A case in point: I have relatives in Shelby County's Brook Highland neighborhood who recently told me about an exciting new recycling program in their community initiated by a high school senior as a class project. The ambitious student is picking up people's recyclables, door to door, and charging residents a monthly fee. After living in Alabama for more than 15 years, my relatives are thrilled to finally have a curbside-recycling program. All this from a high school class project that will most likely end when the student graduates in May.

Now, I don't have a problem with the student's ingenuity and entrepreneurial spirit, but shouldn't my relatives be able to expect the same service from Waste Management, the neighborhood's waste collector and one of the largest companies of its kind in North America?

Well, they should expect that service, and they would get it if they lived somewhere else. If they happened to live in a suburban Seattle neighborhood, where my wife's parents live, Waste Management would go to great lengths to help them recycle.

As my father-in-law boasts, his local government is so serious about recycling and waste reduction, it demands compliance from its waste collectors.

It requires companies such as Waste Management to provide two large recycling containers to each household -- one for recyclables and the other for yard waste -- and a small garbage bin. The tiny bin is an inducement to recycle, plain and simple.

Depending on where you live in Alabama, it costs $20 to $30 to landfill a ton of garbage. If we did achieve the 25 percent goal, Alabama would save $20 million to $30 million in landfill costs, lengthen landfill life, save energy, bolster the recycled-materials industry, develop new markets and create far more jobs than by simply burying all of our recyclables.

But it has to start with political will -- and leadership -- from the local government. Without policies that require waste collectors to create recycling incentives, none of this would happen.

Recent statistics on solid waste from the Alabama Department of Environmental Management give a compelling reason why we should recycle more in this state. Alabamians throw away approximately seven pounds of garbage per person per day, or more than a ton and a half a year. With about 4.6 million state residents, that means we toss out more than 11.5 billion pounds of garbage every year!

In contrast, Alabama's recycling rate is a meager 8.3 percent, which is far below the 25 percent goal set nearly two decades ago, according to ADEM. For comparison, the national recycling rate, according to the Environmental Protection Agency, is 32 percent, four times the current rate in Alabama. We are getting trounced by the rest of the nation when it comes to recycling.

Genuine efforts to recycle and reduce our wastes statewide will also create a new culture of environmental stewardship in Alabama, one that will find "unacceptable" the littered roadsides and streambanks, and the illegal dumps in our forests we currently tolerate.

All it takes to spark the change is political will, and a bit of prodding from the citizenry. Maybe it is time we dust off that 1991 Solid Waste Plan and start implementing it. But before we do that, perhaps it is time we all start demanding recycling in our own neighborhood, and not wait for a high school class project to tackle this urgent problem.
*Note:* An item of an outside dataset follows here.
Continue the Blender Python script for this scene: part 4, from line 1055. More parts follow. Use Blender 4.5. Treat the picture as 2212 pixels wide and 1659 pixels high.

Ecologist Pat Byington, publisher of the Bama Environmental News (www.BamaNews.com), is a senior associate with the Wilderness Society.

1 Comments:

  • I don’t think the trashy roadside is related in any way to recycling activities. I think the problem is more a matter of public education and enforcement of anti-litter laws.

    I pulled out of my street onto highway 119 (between 280 and I-65) the other morning and the person in the car in front of me threw a McDonalds bag and cup out the driver side window right into the middle of the road. There is very little trash, if any on that road and it made me so mad that this person thought they had the right to drop their garbage there. It would be just as easy to leave the bag in the car and throw it in the next trash can they see.

    This is not to say we couldn’t improve on our recycling, but I think we have to get people to stop throwing trash on the roadside before we can hope to get them to think about recycling.